There are some strikingly wonderful moments in Arthur Gottschalk’s REQUIEM: FOR THE LIVING recently released by Navona Records
Originally Published By: The Classical Reviewer
Phillip Kloeckner tells us in his very useful booklet notes that Arthur Gottschalk’s Requiem for the Living uses the traditional Latin text from the Mass of the Dead (Missa pro defunctis) combined with a wide variety of texts and, indeed, musical styles in order to illustrate the variety and texture of our common diversity. It is intended to be a commentary on life whilst re-evaluating the many facets of death and the afterlife.
The first movement includes the traditional Hebrew prayer for the dead (Yizkor), the second movement a verse from the Qur’an, the third the wisdom of Buddha, the fourth Duke Ellington’s conviction about the nature of the Divine, the fifth words by George Eliot, the sixth Muhammad’s prayer for light and the seventh movement two American folk idiom, Bluegrass Gospel and Blues Spiritual.

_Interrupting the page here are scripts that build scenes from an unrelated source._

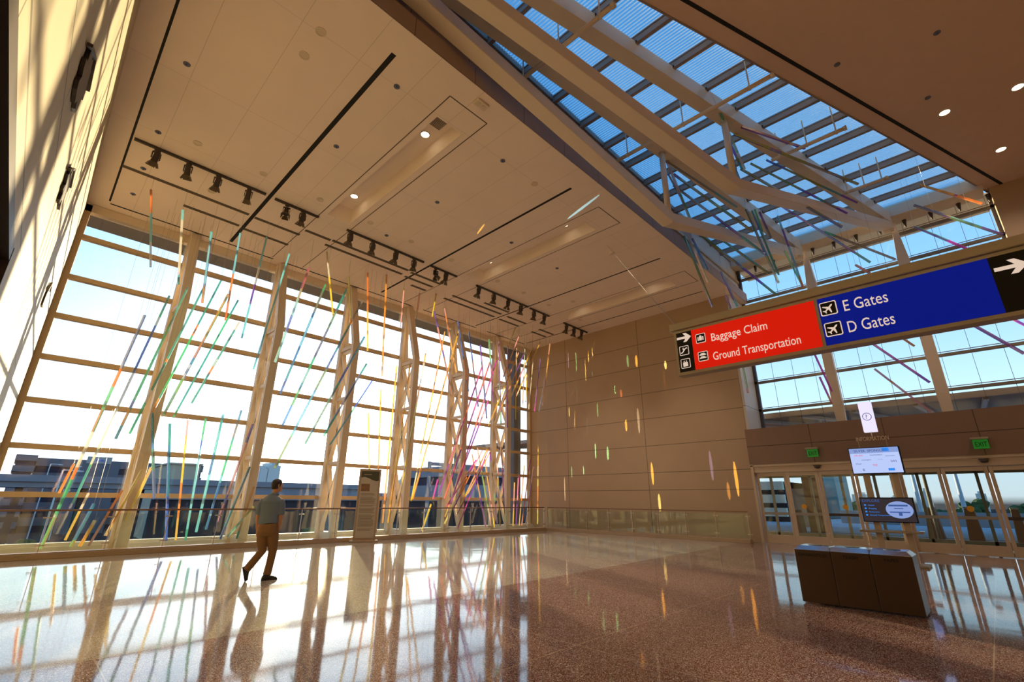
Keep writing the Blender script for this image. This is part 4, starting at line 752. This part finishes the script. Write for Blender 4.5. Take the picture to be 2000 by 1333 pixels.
# ------------------------------------------------------------------ the walking man
PO = Vector((3.66, 9.89, 0)); PV = Vector((.34707, .93784, 0)); PRt = Vector((.93784, -.34707, 0))
def pp(s, f, z): return PO+PRt*s+PV*f+Vector((0, 0, z))
per = thing('person', 'man in grey-blue short-sleeved shirt and tan trousers walking towards the window', 'person', PO)
M['skin'] = MAT('skin', (0.46, 0.22, 0.12), 0.5, var=.05); M['shirt'] = MAT('shirt_grey_blue', (0.13, 0.175, 0.24), 0.8, var=.12, scale=9); M['chino'] = MAT('trousers_tan', (0.20, 0.10, 0.035), 0.8, var=.1, scale=8); M['hair'] = MAT('hair_dark', (0.02, 0.012, 0.008), 0.6)
def ell(c, ax, rx, ry, side, n=18):
    c, ax, side = Vector(c), Vector(ax).normalized(), Vector(side); s_ = (side-ax*side.dot(ax)).normalized(); u = ax.cross(s_)
    return [c+s_*(rx*math.cos(2*PI*i/n))+u*(ry*math.sin(2*PI*i/n)) for i in range(n)]
def limb(mb, pts, side, closed_end=True):
    P_ = [Vector(p[0]) for p in pts]; rings = []
    for i, p in enumerate(pts):
        ax = P_[min(i+1, len(P_)-1)]-P_[max(i-1, 0)]
        rings.append(ell(p[0], ax, p[1], p[2], side))
    if closed_end:
        a0 = (P_[0]-P_[1]).normalized(); a1 = (P_[-1]-P_[-2]).normalized()
        rings = [ell(P_[0]+a0*pts[0][1]*.45, -a0, pts[0][1]*.6, pts[0][2]*.6, side)]+rings+[ell(P_[-1]+a1*pts[-1][1]*.45, a1, pts[-1][1]*.6, pts[-1][2]*.6, side)]
    mb.loft(rings)
def remesh(ob, vox, sm=6):
    r = ob.modifiers.new('one_surface', 'REMESH'); r.mode = 'VOXEL'; r.voxel_size = vox; r.use_smooth_shade = True
    s_ = ob.modifiers.new('smooth', 'SMOOTH'); s_.iterations = sm; s_.factor = .5
BR = (PRt*.93-PV*.36).normalized()      # across the shoulders (he faces away and a little to the right)
BF = Vector((-BR.y, BR.x, 0))           # his forward
if BF.dot(PV) < 0: BF = -BF
# body: head, neck, torso, arms, hands
mb = MB()
hf = (PRt*.86+PV*.5+Vector((0, 0, .12))).normalized(); hs = hf.cross(Vector((0, 0, 1))).normalized(); hu = hs.cross(hf)
hc = pp(-.068, .02, 1.655)
def hp(s, f, u): return hc+hs*s+hf*f+hu*u
def hring(u, rs, rf, f0=0.0, n=18): return [hp(rs*math.cos(2*PI*i/n), f0+rf*math.sin(2*PI*i/n), u) for i in range(n)]
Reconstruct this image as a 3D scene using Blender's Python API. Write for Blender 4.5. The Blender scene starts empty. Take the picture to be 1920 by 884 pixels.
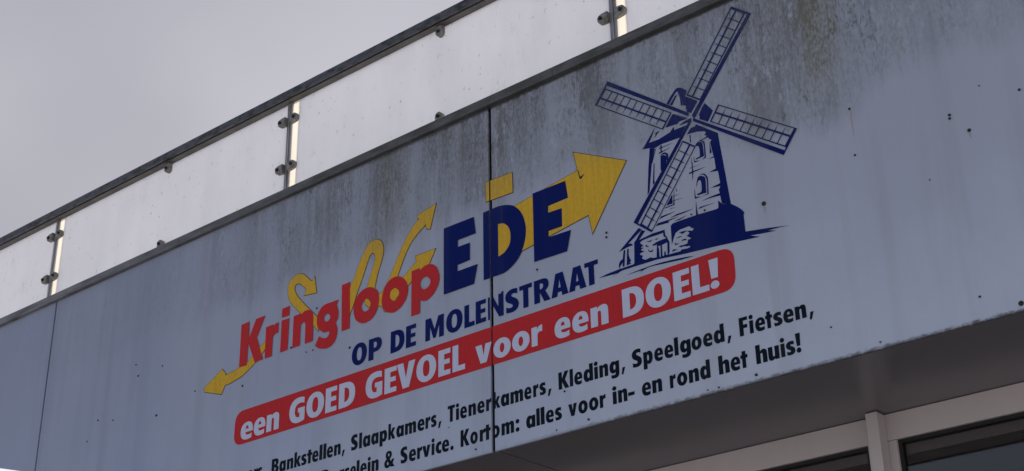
import bpy, bmesh, math, random, json
from mathutils import Vector, Matrix
random.seed(7)
scn = bpy.context.scene
COL = scn.collection
R = math.radians

# ------------------------------------------------------------------ camera
cam_d = bpy.data.cameras.new("camera"); cam = bpy.data.objects.new("camera", cam_d); COL.objects.link(cam)
cam_d.sensor_width = 36.0; cam_d.lens = 2678.87 / 1920 * 36.0
cam_d.clip_start = 0.05; cam_d.clip_end = 2000
right = Vector((0.76688687, 0.64154245, -0.01754466))
down = Vector((-0.28914596, 0.32097523, -0.90187001))
fwd = Vector((-0.57295649, 0.69670524, 0.4316511))
M = Matrix((( right.x, -down.x, -fwd.x, 0.0), (right.y, -down.y, -fwd.y, -3.88), (right.z, -down.z, -fwd.z, 1.6), (0, 0, 0, 1)))
cam.matrix_world = M
scn.camera = cam

# ------------------------------------------------------------------ sky and sun
SUN_EL, SUN_AZ = 44.0, 22.0            # degrees; azimuth from +Y towards +X (the sun stands behind the shop)
w = bpy.data.worlds.new("World"); scn.world = w; w.use_nodes = True
nt = w.node_tree; nt.nodes.clear()
def N(nt_, t, **k):
    n = nt_.nodes.new(t)
    for a, b in k.items(): setattr(n, a, b)
    return n
def link(nt_, a, b): nt_.links.new(a, b)
def math_n(nt_, op, a, b=None, clamp=False):
    n = N(nt_, 'ShaderNodeMath', operation=op, use_clamp=clamp)
    for i, v in enumerate((a, b)):
        if v is None: continue
        if isinstance(v, (int, float)): n.inputs[i].default_value = v
        else: link(nt_, v, n.inputs[i])
    return n.outputs[0]
def ramp(nt_, fac, stops, interp='LINEAR'):
    n = N(nt_, 'ShaderNodeValToRGB'); e = n.color_ramp.elements; n.color_ramp.interpolation = interp
    while len(e) < len(stops): e.new(0.5)
    for el, (p, c) in zip(e, stops):
        el.position = p; el.color = (c, c, c, 1) if isinstance(c, (int, float)) else (*c, 1)
    link(nt_, fac, n.inputs[0]); return n.outputs[0]
def mixc(nt_, fac, a, b, mode='MIX'):
    n = N(nt_, 'ShaderNodeMix', data_type='RGBA', blend_type=mode)
    for i, v in ((0, fac), (6, a), (7, b)):
        if isinstance(v, (int, float)): n.inputs[i].default_value = v
        elif isinstance(v, tuple): n.inputs[i].default_value = (*v, 1)
        else: link(nt_, v, n.inputs[i])
    return n.outputs[2]
tc = N(nt, 'ShaderNodeTexCoord'); sep = N(nt, 'ShaderNodeSeparateXYZ'); link(nt, tc.outputs['Generated'], sep.inputs[0])
sky = N(nt, 'ShaderNodeTexSky', sky_type='NISHITA', sun_disc=False)
sky.sun_elevation = R(SUN_EL); sky.sun_rotation = R(SUN_AZ); sky.air_density = 1.0; sky.dust_density = 1.0
clear = mixc(nt, 1.0, sky.outputs[0], (0.10, 0.10, 0.10), 'MULTIPLY')
no = N(nt, 'ShaderNodeTexNoise'); no.inputs['Scale'].default_value = 1.3; no.inputs['Detail'].default_value = 4; no.inputs['Roughness'].default_value = 0.5
link(nt, tc.outputs['Generated'], no.inputs['Vector'])
cloud = ramp(nt, no.outputs[0], [(0.34, (0.40, 0.397, 0.445)), (0.5, (0.495, 0.49, 0.545)), (0.66, (0.63, 0.622, 0.675))])
# the bank of cloud is thickest on the sun's side and breaks up towards the opposite side
cov = math_n(nt, 'ADD', math_n(nt, 'MULTIPLY', sep.outputs[1], 0.9), math_n(nt, 'MULTIPLY', no.outputs[0], 1.2))
cov = ramp(nt, cov, [(0.15, 0.15), (0.90, 1.0)])
dp = N(nt, 'ShaderNodeVectorMath', operation='DOT_PRODUCT'); link(nt, tc.outputs['Generated'], dp.inputs[0])
dp.inputs[1].default_value = (math.sin(R(SUN_AZ)) * math.cos(R(SUN_EL)), math.cos(R(SUN_AZ)) * math.cos(R(SUN_EL)), math.sin(R(SUN_EL)))
glow = math_n(nt, 'MAXIMUM', math_n(nt, 'ADD', math_n(nt, 'MULTIPLY', dp.outputs['Value'], 0.75), 0.775), 0.62)   # cloud is brighter near the sun
gv = N(nt, 'ShaderNodeVectorMath', operation='SCALE'); link(nt, cloud, gv.inputs[0]); link(nt, glow, gv.inputs[3])
col = mixc(nt, cov, clear, gv.outputs[0])
hz = ramp(nt, sep.outputs[2], [(0.275, 1.0), (0.35, 0.0)], 'EASE')
hz = math_n(nt, 'MULTIPLY', hz, ramp(nt, math_n(nt, 'ADD', math_n(nt, 'MULTIPLY', sep.outputs[1], .5), .5), [(.25, .28), (.65, .85)]))   # low haze, brightest on the sun's side
col = mixc(nt, hz, col, (1.0, 1.02, 1.08))
bg = N(nt, 'ShaderNodeBackground'); link(nt, col, bg.inputs[0]); bg.inputs[1].default_value = 1.0
wo = N(nt, 'ShaderNodeOutputWorld'); link(nt, bg.outputs[0], wo.inputs[0])

sl = bpy.data.lights.new("sun", 'SUN'); sl.energy = 4.4; sl.angle = R(0.53); sl.color = (1.0, 0.94, 0.84)
so = bpy.data.objects.new("sun", sl); COL.objects.link(so)
sd = Vector((math.sin(R(SUN_AZ)) * math.cos(R(SUN_EL)), math.cos(R(SUN_AZ)) * math.cos(R(SUN_EL)), math.sin(R(SUN_EL))))
so.rotation_euler = sd.to_track_quat('Z', 'Y').to_euler(); so.location = (0, 0, 12)
scn.view_settings.view_transform = 'Standard'; scn.view_settings.look = 'None'
scn.view_settings.exposure = 0.0; scn.view_settings.gamma = 1.0

# ------------------------------------------------------------------ materials
def mat(name, col=(.5, .5, .5), rough=.6, metal=0.0, spec=0.5):
    m = bpy.data.materials.new(name); m.use_nodes = True
    b = m.node_tree.nodes['Principled BSDF']
    b.inputs['Base Color'].default_value = (*col, 1); b.inputs['Roughness'].default_value = rough
    b.inputs['Metallic'].default_value = metal; b.inputs['Specular IOR Level'].default_value = spec
    return m
def bsdf(m): return m.node_tree.nodes['Principled BSDF']
def pos(nt_, sx=1, sy=1, sz=1, off=(0, 0, 0)):
    g = N(nt_, 'ShaderNodeNewGeometry'); mp = N(nt_, 'ShaderNodeMapping')
    mp.inputs['Scale'].default_value = (sx, sy, sz); mp.inputs['Location'].default_value = off
    link(nt_, g.outputs['Position'], mp.inputs[0]); return mp.outputs[0]
def noise(nt_, vec, scale=1.0, detail=4, rough=.55):
    n = N(nt_, 'ShaderNodeTexNoise'); n.inputs['Scale'].default_value = scale
    n.inputs['Detail'].default_value = detail; n.inputs['Roughness'].default_value = rough
    link(nt_, vec, n.inputs['Vector']); return n.outputs[0]

def grime(nt_):
    """algae and soot on the fascia: heavy above z = 4.2 where nobody washed it, in vertical runs"""
    g = N(nt_, 'ShaderNodeNewGeometry'); s = N(nt_, 'ShaderNodeSeparateXYZ'); link(nt_, g.outputs['Position'], s.inputs[0])
    X, Z = s.outputs[0], s.outputs[2]
    wob = noise(nt_, pos(nt_, 3.2, 1, .5), 1.0, 5, .6); wob2 = noise(nt_, pos(nt_, 17, 1, .8), 1.0, 5, .65)
    edge = math_n(nt_, 'ADD', Z, math_n(nt_, 'ADD', math_n(nt_, 'MULTIPLY', math_n(nt_, 'SUBTRACT', wob, .5), .22), math_n(nt_, 'MULTIPLY', math_n(nt_, 'SUBTRACT', wob2, .5), .20)))
    Z01 = math_n(nt_, 'SUBTRACT', edge, 4.0)
        # how dirty each stretch of the wall is, along its length (x from -7.2 to -0.8)
    xs = math_n(nt_, 'MULTIPLY', math_n(nt_, 'ADD', X, 7.2), 1 / 6.4)
    amt = ramp(nt_, xs, [(0.0, .10), (.14, .12), (.26, .20), (.36, .42), (.44, .85), (.55, 1.0), (.60, 1.0), (.68, 1.0), (.76, .75), (.82, 1.0), (.86, .95), (.89, .65), (1.0, .6)])
    reach = ramp(nt_, xs, [(.0, 0), (.74, .0), (.79, .8), (.85, 1.0), (.88, .45), (.94, .6), (1.0, 1.0)])
    above = ramp(nt_, math_n(nt_, 'ADD', Z01, math_n(nt_, 'MULTIPLY', reach, .20)), [(0.13, 0.0), (0.24, .66), (0.45, 0.9), (.64, 1.0)])
    streak = noise(nt_, pos(nt_, 30, 1, 2.6), 1.0, 9, .78)
    big = noise(nt_, pos(nt_, 4.5, 1, 1.3, (3, 0, 0)), 1.0, 4, .6)
    fine = noise(nt_, pos(nt_, 110, 1, 45), 1.0, 4, .75)
    v = math_n(nt_, 'ADD', math_n(nt_, 'MULTIPLY', streak, .50), math_n(nt_, 'MULTIPLY', big, .60))
    v = math_n(nt_, 'ADD', v, math_n(nt_, 'MULTIPLY', fine, .46))
    v = ramp(nt_, v, [(.62, 0.26), (.73, .42), (.79, .70), (.87, 1.0)])
    # separate drips that start at the roof trim and run down different lengths
    dn = noise(nt_, pos(nt_, 48, 1, .25, (1, 0, 0)), 1.0, 2, .6); dl = noise(nt_, pos(nt_, 5, 1, .05, (7, 0, 0)), 1.0, 3, .6)
    dz = math_n(nt_, 'ADD', math_n(nt_, 'SUBTRACT', Z, 4.62), math_n(nt_, 'MULTIPLY', math_n(nt_, 'SUBTRACT', dl, .32), 1.9))
    drip = math_n(nt_, 'MULTIPLY', math_n(nt_, 'MULTIPLY', ramp(nt_, dn, [(.54, 0), (.62, .55)]), ramp(nt_, dz, [(0, 0), (.22, 1)])), math_n(nt_, 'MULTIPLY', amt, ramp(nt_, fine, [(.38, .3), (.6, 1)])))
    up = math_n(nt_, 'MAXIMUM', math_n(nt_, 'MULTIPLY', math_n(nt_, 'MULTIPLY', above, amt), v), drip)
    # granular colonies of black mould with hard edges, and pale flakes where the film has peeled
    col_ = math_n(nt_, 'MULTIPLY', ramp(nt_, noise(nt_, pos(nt_, 62, 1, 24, (3, 0, 9)), 1.0, 5, .75), [(.50, 0), (.58, 1)]), ramp(nt_, noise(nt_, pos(nt_, 5.5, 1, 2.2, (8, 0, 2)), 1.0, 5, .65), [(.48, 0), (.60, .75)]))
    up = math_n(nt_, 'ADD', up, math_n(nt_, 'MULTIPLY', math_n(nt_, 'MULTIPLY', col_, above), amt), clamp=True)
    pale = math_n(nt_, 'MULTIPLY', ramp(nt_, noise(nt_, pos(nt_, 36, 1, 13, (5, 0, 4)), 1.0, 5, .75), [(.54, 0), (.60, .8)]), ramp(nt_, noise(nt_, pos(nt_, 3.5, 1, 1.5, (2, 0, 8)), 1.0, 4, .6), [(.46, 0), (.60, 1)]))
    up = math_n(nt_, 'MULTIPLY', up, math_n(nt_, 'SUBTRACT', 1.0, pale))
    # faint runs down the washed part, and mould on the very bottom edge
    run = ramp(nt_, noise(nt_, pos(nt_, 7, 1, .35, (9, 0, 0)), 1.0, 6, .62), [(.50, 0), (.72, .20)])
    spk = ramp(nt_, noise(nt_, pos(nt_, 70, 1, 60, (2, 0, 5)), 1.0, 3, .7), [(.60, 0), (.74, .35)])
    run = math_n(nt_, 'ADD', run, math_n(nt_, 'MULTIPLY', spk, ramp(nt_, noise(nt_, pos(nt_, 2.2, 1, 1.4), 1.0, 3, .5), [(.45, 0), (.7, .8)])))
    zb = math_n(nt_, 'ADD', math_n(nt_, 'SUBTRACT', Z, 3.155), math_n(nt_, 'MULTIPLY', math_n(nt_, 'SUBTRACT', noise(nt_, pos(nt_, 34, 1, 60), 1.0, 6, .85), .5), .05))
    bot = math_n(nt_, 'MULTIPLY', ramp(nt_, zb, [(0.0, 1.0), (.003, .9), (.011, 0.0)]), ramp(nt_, xs, [(.60, .1), (.70, .75), (.97, .9)]))
    # green-brown in some of the runs
    tint = mixc(nt_, ramp(nt_, noise(nt_, pos(nt_, 6, 1, .8, (5, 0, 1)), 1.0, 3, .6), [(.48, 0), (.75, 1)]), (.128, .138, .150), (.14, .135, .105))
    # one olive-green run below a leaking joint of the roof trim
    olive = math_n(nt_, 'MULTIPLY', ramp(nt_, math_n(nt_, 'ADD', xs, math_n(nt_, 'MULTIPLY', math_n(nt_, 'SUBTRACT', wob2, .5), .03)), [(.829, 0), (.838, 1), (.846, 1), (.857, 0)]), ramp(nt_, Z01, [(.02, 0), (.22, 1)]))
    tint = mixc(nt_, olive, tint, (.128, .126, .082)); up = math_n(nt_, 'MAXIMUM', up, math_n(nt_, 'MULTIPLY', olive, ramp(nt_, fine, [(.35, .3), (.6, .95)])))
    tot = math_n(nt_, 'ADD', math_n(nt_, 'ADD', up, run), bot, clamp=True)
    # black line under the roof trim: packed dirt, plus the trim's shadow painted in
    ze = math_n(nt_, 'ADD', Z, math_n(nt_, 'MULTIPLY', math_n(nt_, 'SUBTRACT', noise(nt_, pos(nt_, 22, 1, 8), 1.0, 6, .8), .5), .022))
    lip = math_n(nt_, 'MULTIPLY', ramp(nt_, math_n(nt_, 'SUBTRACT', ze, 4.0), [(.606, 0), (.615, 1)]), ramp(nt_, xs, [(.3, .25), (.62, .95)]))
    tint = mixc(nt_, lip, tint, (.012, .012, .010))
    tint = mixc(nt_, bot, tint, (.03, .03, .025))
    tot = math_n(nt_, 'MAXIMUM', tot, lip)
    return tot, tint, fine, streak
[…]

In eight movements it opens with Introit – Yizkor – Kyrie that leaps up in a dramatic Requiem aeternam before an impassioned plea from tenor, Alberto Mizrahi ‘God, remember the souls of our beloved…’ moving around in the manner of a Jewish cantor before the choir bring back the Requiem. The music becomes quieter as the Kyrie arrives with some finely overlaid choral voices, Gottschalk showing a very light touch with the orchestra.